Five lessons from the five-game NLDS between the Reds and Giants:

1. Be ready when the manager calls your number. In Game 1, Reds ace Johnny Cueto threw a total of eight pitches before leaving the game with an injury. No one could have predicted that, but it became reality. The bull pen, which assumed they would be used from the sixth inning on, now had to answer an early call. Sam LeCure, Mat Latos, and others stepped into that crucial moment and performed masterfully, guiding the Reds to an improbably victory. Life often throws us curve balls when we least expect them. God may call you to experience or minister to a situation for which you feel you are completely unprepared. Though we might assume that LeCure and Latos were not prepared to enter that game, it’s evident that they were. So it is with life. Daily walking with God, just like daily work at the game of baseball, prepares us for situations we could not predict.

2. Overconfidence is a great enemy. I”ll admit that when the Reds went up 2-0 in a five game series, I assumed it was over. Seriously, they were going home after winning the first two on the road. It was a done deal. Worse, though, than a fan thinking this way, was that I believe the team felt this way. They had not lost three in a row at home all year. Their comments reveal that they believed they would win, despite losing games 3 and 4. Believing you will succeed is one thing. Believing it is inevitable is another. The Bible makes it clear that pride is what precedes failure in many cases. It is crucial in our lives that we remain humble and dependent on the Lord, not ourselves, for victory each day. When things are going well, refuse to be lulled to sleep and start coasting. Remain focused on being shaped and sharpened by God, even in seasons of success.

3. Even great players make errors.  In the 10th inning of Game 3, a soft, but not completely routine, ground ball was hit to Reds third baseman Scott Rolen.
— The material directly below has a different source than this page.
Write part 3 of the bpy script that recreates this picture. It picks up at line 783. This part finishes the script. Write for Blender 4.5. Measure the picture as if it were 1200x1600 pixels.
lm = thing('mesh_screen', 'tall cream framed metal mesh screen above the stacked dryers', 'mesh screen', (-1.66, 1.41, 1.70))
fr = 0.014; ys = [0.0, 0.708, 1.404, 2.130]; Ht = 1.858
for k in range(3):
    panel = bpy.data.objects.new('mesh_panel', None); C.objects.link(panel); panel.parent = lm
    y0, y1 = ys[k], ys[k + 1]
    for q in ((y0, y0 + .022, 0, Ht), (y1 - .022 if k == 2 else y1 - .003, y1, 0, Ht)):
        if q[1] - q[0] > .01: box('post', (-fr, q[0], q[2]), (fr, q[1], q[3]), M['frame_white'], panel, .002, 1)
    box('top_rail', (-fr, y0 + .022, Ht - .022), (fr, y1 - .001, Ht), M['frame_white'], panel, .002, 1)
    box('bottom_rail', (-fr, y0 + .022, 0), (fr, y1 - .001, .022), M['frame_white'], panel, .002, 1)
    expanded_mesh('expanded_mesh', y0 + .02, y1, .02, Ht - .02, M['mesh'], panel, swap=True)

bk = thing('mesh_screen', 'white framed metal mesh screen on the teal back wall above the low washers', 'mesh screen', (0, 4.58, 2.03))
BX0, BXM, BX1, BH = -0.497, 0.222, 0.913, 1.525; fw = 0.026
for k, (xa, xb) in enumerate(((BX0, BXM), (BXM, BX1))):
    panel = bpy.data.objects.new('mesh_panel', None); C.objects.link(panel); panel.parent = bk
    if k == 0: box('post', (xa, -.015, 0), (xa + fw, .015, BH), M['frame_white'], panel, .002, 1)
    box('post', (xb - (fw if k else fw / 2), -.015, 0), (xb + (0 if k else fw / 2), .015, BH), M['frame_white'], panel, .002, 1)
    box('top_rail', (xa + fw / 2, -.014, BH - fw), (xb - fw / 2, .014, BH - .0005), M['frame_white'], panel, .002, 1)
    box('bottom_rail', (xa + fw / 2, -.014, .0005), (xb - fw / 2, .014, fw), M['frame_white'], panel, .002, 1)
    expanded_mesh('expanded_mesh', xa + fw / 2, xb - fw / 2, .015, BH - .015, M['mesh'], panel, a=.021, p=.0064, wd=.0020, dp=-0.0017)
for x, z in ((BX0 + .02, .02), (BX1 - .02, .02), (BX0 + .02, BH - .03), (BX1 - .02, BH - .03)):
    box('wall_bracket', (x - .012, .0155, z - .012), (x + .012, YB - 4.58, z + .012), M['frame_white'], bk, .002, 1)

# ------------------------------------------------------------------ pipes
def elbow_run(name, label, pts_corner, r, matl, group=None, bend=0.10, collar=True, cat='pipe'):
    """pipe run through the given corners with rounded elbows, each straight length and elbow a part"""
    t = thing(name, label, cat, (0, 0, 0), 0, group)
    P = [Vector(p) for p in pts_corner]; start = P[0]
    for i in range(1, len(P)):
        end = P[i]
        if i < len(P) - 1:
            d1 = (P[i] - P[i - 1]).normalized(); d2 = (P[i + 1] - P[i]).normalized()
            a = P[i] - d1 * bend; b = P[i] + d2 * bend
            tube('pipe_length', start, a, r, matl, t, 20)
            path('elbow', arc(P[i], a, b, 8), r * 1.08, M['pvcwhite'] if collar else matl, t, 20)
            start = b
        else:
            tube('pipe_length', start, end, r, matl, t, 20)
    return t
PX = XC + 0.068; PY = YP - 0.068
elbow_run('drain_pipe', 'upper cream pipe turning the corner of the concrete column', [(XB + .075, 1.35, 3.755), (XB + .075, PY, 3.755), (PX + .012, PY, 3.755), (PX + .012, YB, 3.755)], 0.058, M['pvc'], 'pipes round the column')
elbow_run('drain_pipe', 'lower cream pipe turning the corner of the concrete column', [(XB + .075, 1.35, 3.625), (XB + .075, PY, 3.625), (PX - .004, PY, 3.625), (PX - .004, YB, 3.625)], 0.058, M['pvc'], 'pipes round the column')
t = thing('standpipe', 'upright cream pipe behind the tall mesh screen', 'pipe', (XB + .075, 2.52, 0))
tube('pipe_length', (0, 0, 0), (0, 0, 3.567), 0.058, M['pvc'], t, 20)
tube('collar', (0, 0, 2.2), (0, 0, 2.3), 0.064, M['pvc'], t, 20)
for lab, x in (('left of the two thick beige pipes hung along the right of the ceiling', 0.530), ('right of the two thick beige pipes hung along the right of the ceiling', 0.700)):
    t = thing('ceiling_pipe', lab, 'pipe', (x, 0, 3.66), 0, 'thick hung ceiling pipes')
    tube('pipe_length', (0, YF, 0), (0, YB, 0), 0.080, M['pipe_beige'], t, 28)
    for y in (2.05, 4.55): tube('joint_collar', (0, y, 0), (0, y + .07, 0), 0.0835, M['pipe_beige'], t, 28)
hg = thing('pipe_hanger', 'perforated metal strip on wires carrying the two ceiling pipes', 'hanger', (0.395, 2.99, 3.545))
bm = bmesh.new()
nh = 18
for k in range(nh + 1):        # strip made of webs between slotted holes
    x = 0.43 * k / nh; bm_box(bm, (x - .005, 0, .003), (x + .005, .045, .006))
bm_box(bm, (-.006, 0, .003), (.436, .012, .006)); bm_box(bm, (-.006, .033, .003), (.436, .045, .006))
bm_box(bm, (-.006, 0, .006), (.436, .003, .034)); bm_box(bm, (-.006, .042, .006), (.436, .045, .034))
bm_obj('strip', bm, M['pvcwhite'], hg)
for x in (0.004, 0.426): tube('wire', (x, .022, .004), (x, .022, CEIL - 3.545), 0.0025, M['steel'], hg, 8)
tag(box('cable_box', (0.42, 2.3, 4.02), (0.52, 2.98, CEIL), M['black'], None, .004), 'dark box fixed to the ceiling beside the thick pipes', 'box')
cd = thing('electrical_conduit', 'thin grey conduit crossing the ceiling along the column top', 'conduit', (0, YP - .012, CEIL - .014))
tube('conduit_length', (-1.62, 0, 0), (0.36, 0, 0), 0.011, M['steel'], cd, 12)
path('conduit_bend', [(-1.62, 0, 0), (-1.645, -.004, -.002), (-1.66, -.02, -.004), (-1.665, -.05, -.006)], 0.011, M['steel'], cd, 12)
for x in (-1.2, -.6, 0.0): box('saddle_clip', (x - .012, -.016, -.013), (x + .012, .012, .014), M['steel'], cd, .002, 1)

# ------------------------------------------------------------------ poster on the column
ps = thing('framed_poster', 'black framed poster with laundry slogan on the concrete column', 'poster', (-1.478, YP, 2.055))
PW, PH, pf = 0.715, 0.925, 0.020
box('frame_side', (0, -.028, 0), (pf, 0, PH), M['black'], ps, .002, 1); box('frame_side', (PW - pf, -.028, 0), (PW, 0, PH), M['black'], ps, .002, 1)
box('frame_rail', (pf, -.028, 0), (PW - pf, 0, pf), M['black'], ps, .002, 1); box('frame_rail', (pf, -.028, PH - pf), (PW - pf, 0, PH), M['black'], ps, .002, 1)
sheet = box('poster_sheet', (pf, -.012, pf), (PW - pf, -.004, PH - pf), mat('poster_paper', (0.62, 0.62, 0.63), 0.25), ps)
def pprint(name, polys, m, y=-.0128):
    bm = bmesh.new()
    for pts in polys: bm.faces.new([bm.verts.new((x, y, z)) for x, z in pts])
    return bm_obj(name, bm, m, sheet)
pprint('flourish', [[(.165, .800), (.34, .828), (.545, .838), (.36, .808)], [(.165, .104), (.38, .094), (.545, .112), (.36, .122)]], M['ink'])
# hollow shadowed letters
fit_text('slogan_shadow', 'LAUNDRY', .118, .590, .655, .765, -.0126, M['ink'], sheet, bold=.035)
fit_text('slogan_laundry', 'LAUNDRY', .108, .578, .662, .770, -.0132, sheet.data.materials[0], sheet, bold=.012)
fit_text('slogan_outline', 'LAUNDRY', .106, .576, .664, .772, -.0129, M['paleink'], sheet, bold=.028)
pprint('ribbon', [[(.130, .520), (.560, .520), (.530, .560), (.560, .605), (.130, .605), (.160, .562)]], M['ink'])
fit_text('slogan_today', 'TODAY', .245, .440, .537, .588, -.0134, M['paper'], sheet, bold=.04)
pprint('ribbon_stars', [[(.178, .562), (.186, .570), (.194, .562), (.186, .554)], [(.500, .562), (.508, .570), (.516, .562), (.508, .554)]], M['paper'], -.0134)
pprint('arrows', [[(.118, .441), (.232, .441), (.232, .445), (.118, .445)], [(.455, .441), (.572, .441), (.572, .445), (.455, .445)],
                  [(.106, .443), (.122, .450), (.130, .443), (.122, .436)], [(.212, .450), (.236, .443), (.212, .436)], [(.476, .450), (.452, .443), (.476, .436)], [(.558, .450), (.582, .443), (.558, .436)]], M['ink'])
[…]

By most measurements (statistical and otherwise), Rolen is one of the greatest defensive third basemen in living memory. Yet, he booted this one, and it cost the Reds the game. No matter how proficient you are in life, you will make mistakes. You are not perfect. You are human. You will make mistakes at work, at home, at school, and on the field. Deeper than that, you will make mistakes because you are a sinner by nature. Just as Rolen needs grace from Reds fans because of a fielding error, you and I are in a much more desperate need for God’s grace because of our sin. And the great news is that He gives it. “But God demonstrates His own love toward us, in that while we were yet sinners, Christ died for us” (Romans 5:8 NASB). He didn’t wait for you to become perfect because He knows you can’t be. Jesus, the perfect One, died for the imperfect and sinful. Grace defined.

4. Sometimes you just get outplayed. Game 4 belonged to the Giants from start to finish. The Reds took it on the chin. In those cases, it’s best to suck it up, give credit to the other team, and move on. Spending time trying to analyze all that went wrong may be appropriate to a degree, but when you get outplayed, there’s nothing on the video that’s going to tell you otherwise. In life, there will always be someone who can “outplay” you. Someone better at your line of work than you. Someone who is a better player. You can spend your time blaming God, getting jealous, obsessing about it, cutting down the other person, or you can praise God for the gifts He has bestowed on each of you and then go after the next task God places before you.

5. In leadership, prepare to be criticized. Those who know me from a baseball standpoint know that I am less than a fan of Reds Manager Dusty Baker’s handling of lineup construction, use of “small ball,” and bull pen management. Ironically, I find Dusty to be a very likable person and I recognize his great strength of relating to his players (He’s outstanding at that). Yet, he is in a leadership role and the decisions he makes are very public, so he is a target for criticism. He handles it well and remains committed to his ideas of how lineups and bull pens should be used (despite enormous pressure to change). If you are a person God calls to leadership, whether that be in a family, a business, an organization, or a team, prepare to be criticized. Much of the criticism will come from those who don’t know as much as you do about what you’re doing. Deal with it at the feet of Jesus in prayer and emerge determined to follow Him in spite of it.